As with Conquests, there were disappointments with the colour repro and the missing colour printed inside covers which let down the look of the entire work. Aside from that, it was fine and again it sold really well.

The problem, as I discovered later, was not that the book was not selling but that there were very serious allegations from two other artists who had books with Paper Tiger that all was not above board. According to one of the artists affected it was alleged that our books were being run off in huge quantities in Singapore and the Far East and these print runs were not being included in royalties due to be paid to every artist and writer in the publisher’s stable.

Luckily, I had been paid a decent advance so it did not affect me immediately but any future royalties I depended on and had factored into my earnings simply vanished. Remember I had a family to feed. This was a near catastrophe but somehow I managed to survive and as usual, work through it all and get back to earning enough to look after them all.

Within a year or so, these lurid allegations of impropriety were beginning to be taken seriously by others, and by coincidence Paper Tiger books were closed down, sold to yet another publisher, leaving me owed thousands in unpaid royalties for both books. The harsh reality is that the new UK publishers had no interest in my books, just sold them on, and legally had no obligation to pay me any of the many thousands owed.

I was still contracted to do a third volume, ‘The Son of the Sun’, and my contract was sold to another less interested publisher who never paid me a red cent so there was no way they were getting the third volume.

There is something desperately wrong with the world when a publisher can go bust, sell on the business, and all the published and unpublished titles to another publisher, without even informing its roster of artists and writers, and the new publisher gets all the copyrights and has absolutely no legal obligation to repay unpaid royalties.

I was so angry at the way it all went that I resolved never to allow anyone ever to publish my books again and as a direct consequence I abandoned the final volume in this trilogy after getting about a quarter of the text finished. It was some of my best writing too so it was pretty devastating to have to walk away from this dream of mine to tell the wonderful story of the earliest inhabitants of this island of Ireland and bring it to a worldwide audience.

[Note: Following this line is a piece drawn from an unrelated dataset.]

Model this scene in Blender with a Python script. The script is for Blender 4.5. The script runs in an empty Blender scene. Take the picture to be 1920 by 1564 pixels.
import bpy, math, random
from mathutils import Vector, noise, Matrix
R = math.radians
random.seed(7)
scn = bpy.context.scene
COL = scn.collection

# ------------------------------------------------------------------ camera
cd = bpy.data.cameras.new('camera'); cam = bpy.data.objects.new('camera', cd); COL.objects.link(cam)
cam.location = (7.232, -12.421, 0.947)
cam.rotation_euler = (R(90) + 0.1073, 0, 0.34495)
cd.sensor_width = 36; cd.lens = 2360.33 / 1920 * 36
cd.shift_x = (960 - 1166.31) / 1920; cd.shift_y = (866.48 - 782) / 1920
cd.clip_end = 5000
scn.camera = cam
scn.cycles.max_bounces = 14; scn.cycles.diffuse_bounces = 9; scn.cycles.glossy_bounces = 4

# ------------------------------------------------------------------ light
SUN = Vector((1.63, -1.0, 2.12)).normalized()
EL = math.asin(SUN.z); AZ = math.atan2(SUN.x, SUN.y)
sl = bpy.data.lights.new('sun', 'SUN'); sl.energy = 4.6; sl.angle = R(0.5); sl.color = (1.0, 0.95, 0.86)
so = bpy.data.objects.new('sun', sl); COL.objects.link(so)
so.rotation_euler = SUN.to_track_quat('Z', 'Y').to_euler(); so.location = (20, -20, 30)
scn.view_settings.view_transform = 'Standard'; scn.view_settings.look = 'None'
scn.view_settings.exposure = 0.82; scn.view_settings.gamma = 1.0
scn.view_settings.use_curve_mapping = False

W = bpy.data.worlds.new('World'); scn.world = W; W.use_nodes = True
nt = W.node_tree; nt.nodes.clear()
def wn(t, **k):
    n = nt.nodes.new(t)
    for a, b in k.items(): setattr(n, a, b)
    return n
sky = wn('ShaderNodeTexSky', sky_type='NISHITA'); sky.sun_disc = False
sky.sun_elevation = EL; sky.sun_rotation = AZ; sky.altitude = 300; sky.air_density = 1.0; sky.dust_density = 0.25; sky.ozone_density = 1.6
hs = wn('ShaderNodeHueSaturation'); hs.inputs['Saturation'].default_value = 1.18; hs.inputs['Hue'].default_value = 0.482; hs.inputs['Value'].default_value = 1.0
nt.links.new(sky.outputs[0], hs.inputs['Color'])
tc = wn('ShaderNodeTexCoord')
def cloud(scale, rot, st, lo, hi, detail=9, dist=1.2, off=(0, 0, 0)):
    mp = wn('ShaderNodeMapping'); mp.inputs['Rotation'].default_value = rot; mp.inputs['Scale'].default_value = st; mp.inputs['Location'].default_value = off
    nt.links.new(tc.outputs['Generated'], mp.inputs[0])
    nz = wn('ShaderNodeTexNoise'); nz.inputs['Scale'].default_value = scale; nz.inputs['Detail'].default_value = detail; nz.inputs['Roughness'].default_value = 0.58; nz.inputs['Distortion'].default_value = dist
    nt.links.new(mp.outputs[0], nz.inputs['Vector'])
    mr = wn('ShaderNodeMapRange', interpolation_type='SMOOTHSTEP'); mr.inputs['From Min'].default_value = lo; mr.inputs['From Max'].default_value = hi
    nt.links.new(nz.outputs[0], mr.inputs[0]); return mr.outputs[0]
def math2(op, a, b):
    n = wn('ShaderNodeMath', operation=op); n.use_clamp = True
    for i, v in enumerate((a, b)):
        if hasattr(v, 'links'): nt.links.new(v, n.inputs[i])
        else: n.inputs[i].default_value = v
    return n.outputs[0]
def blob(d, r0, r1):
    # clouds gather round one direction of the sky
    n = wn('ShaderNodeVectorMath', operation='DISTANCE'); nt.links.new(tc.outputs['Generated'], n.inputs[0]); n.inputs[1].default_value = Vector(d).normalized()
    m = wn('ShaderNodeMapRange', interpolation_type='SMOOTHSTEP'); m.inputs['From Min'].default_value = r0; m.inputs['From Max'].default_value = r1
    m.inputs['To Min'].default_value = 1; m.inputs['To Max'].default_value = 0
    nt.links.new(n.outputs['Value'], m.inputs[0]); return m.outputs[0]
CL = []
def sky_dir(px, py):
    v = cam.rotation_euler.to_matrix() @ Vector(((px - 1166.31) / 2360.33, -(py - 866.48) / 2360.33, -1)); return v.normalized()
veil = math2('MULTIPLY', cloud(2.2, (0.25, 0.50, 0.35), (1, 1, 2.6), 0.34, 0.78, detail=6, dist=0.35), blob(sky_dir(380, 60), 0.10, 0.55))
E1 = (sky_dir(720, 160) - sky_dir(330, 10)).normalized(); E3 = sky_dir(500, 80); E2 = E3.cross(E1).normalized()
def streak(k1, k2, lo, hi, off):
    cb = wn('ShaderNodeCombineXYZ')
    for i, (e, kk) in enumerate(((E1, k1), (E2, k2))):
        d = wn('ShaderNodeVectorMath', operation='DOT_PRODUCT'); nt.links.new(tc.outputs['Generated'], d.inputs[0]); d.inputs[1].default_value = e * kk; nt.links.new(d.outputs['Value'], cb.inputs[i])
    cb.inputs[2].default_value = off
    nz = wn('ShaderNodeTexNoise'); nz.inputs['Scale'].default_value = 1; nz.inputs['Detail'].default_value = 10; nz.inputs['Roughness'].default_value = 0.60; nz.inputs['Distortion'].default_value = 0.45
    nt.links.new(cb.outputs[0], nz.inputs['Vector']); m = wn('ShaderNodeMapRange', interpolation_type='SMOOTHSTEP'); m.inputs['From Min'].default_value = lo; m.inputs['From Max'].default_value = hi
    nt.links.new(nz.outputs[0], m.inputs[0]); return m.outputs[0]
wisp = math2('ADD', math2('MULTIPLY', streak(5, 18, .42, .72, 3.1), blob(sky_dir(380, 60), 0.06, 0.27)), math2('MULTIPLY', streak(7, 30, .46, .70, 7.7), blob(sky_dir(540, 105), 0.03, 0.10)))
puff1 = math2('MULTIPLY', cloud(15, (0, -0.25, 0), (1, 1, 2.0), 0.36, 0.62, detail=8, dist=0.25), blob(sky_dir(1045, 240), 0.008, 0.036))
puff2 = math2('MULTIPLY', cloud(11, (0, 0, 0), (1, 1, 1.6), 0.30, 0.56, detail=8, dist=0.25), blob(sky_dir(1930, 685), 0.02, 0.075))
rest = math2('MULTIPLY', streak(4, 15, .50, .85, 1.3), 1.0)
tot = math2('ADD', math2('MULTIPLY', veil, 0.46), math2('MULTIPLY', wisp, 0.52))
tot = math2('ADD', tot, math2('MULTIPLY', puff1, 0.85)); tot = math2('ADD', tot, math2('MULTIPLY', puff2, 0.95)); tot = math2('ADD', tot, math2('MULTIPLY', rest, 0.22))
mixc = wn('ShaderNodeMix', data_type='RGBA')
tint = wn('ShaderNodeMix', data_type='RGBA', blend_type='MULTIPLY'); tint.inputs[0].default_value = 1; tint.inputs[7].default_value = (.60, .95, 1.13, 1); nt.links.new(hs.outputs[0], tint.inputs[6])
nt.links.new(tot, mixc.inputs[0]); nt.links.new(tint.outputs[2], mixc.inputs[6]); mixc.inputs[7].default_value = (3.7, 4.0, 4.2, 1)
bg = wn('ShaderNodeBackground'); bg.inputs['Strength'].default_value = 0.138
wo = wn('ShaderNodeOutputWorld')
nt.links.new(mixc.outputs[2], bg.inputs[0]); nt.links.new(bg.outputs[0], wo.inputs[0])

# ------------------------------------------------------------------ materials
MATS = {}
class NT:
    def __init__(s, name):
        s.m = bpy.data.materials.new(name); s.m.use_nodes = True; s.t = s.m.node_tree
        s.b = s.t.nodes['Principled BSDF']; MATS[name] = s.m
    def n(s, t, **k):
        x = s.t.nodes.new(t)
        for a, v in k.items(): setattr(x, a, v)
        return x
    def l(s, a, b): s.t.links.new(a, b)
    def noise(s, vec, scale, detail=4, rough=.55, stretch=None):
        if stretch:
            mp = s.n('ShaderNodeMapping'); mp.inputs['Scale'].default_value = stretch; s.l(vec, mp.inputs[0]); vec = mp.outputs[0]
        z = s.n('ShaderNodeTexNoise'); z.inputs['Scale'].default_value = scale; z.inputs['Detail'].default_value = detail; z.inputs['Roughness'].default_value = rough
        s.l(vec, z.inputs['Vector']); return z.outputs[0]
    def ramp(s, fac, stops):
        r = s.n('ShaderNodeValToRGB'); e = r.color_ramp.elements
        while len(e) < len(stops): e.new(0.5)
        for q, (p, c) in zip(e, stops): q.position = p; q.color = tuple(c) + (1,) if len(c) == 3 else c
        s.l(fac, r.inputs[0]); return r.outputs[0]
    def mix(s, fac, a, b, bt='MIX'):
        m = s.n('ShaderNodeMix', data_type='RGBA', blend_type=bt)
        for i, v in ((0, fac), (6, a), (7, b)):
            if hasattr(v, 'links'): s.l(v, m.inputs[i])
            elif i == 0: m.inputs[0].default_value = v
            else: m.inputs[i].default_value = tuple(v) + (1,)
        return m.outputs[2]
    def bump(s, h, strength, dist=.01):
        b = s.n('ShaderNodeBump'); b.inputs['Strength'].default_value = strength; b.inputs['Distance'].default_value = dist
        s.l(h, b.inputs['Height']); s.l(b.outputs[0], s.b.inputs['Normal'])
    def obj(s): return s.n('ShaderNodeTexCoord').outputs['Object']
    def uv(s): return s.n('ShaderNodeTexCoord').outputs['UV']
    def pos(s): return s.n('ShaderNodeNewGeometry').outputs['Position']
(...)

But I do I have to be honest too, I am extremely grateful that the first two volumes actually made it to print, my two books were translated to five different languages and sold worldwide, something which I would have found impossible to do at that time, before the wonder that is the internet, opening my work up to a massive worldwide audience which includes many of you.
You win some, you lose some.

The good news is always welcome but often the bad news is not all bad. For me, there’s always that little chink of light I can follow and through it, I find my way forward.
That’s why it is now time to at least finish the text and story of the final volume. Let’s see if I last long enough to actually do a few new paintings for it too.